I tried to figure out what Dad was telling me. It didn’t seem real that I could have been the root of a disaster like this. The shock from hearing such a thing kept me numb and docile all the way home.
Conveniently enough, Dad had to work the following Saturday, and Mom had the day off. Dad working on Saturday was pretty rare, but it did happen. Still, the timing seems just as orchestrated to me now as it did then. So it came as no surprise that Mom wanted to take me out for lunch. It started out about the same way as with Dad. I tried to act as ignorant as possible, hoping I wouldn’t have to hear another story. But she finally got to the point.
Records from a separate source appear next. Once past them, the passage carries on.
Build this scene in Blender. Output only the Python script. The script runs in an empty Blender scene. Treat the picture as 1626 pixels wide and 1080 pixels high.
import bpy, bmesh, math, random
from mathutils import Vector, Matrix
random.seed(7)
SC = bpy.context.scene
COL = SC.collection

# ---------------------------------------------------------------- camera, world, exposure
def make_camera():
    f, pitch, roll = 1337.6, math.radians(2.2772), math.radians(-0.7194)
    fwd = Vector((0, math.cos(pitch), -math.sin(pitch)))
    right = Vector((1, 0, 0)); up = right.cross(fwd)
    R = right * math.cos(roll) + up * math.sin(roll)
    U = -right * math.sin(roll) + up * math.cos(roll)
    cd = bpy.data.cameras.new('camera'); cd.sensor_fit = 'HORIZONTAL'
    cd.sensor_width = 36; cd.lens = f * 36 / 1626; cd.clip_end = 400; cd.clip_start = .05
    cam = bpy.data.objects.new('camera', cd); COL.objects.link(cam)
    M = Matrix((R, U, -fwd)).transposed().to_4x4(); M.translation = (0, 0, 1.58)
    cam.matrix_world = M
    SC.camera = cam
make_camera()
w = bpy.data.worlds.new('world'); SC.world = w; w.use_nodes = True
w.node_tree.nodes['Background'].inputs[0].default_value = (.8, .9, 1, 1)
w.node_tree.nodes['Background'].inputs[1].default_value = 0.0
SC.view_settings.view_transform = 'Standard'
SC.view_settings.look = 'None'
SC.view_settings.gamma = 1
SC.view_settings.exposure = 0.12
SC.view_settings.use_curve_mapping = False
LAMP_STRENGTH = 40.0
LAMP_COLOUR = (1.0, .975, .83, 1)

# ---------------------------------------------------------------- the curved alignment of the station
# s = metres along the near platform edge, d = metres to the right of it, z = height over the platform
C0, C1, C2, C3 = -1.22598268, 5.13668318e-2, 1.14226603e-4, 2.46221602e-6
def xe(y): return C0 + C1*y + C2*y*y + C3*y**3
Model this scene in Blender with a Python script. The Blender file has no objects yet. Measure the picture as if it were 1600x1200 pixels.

“I want you to know that your father wanted only two children. He didn’t think that we could afford any more. And your father, the whole time I was carrying you, would curse me everyday because he blamed me for your being conceived. He even threatened to hurt me a couple times. The night you were born, your father and I had a big fight, and the strain of fighting pushed me into an early labor.”
I thought at that point that I knew what it must have been like for my parents to hear two different stories from my brothers and me. Although neither of them told the same story, I find their confessions to simply be two different angles to the same truth.
I never asked Mom about any castor oil, nor did I ask Dad about cursing or threatening. I wonder sometimes if they even know what really happened. I’ll never know for sure what took place when I was born, but I do know the consequences.
Too often we direct our anger at the result of our actions, rather than the mistake which was made. We curse the traffic cop for writing our ticket and never acknowledge that we’ve actually broken the law. My parents are guilty of this. They know that something went wrong, something terrible, but they still don’t know what it was. And once in a while, when they look at me, they get a sad look in their eye. And when they turn away I get the feeling that I’m simply a terrible reminder of mistakes that were made many years ago, and I realize that they blame me for their misery.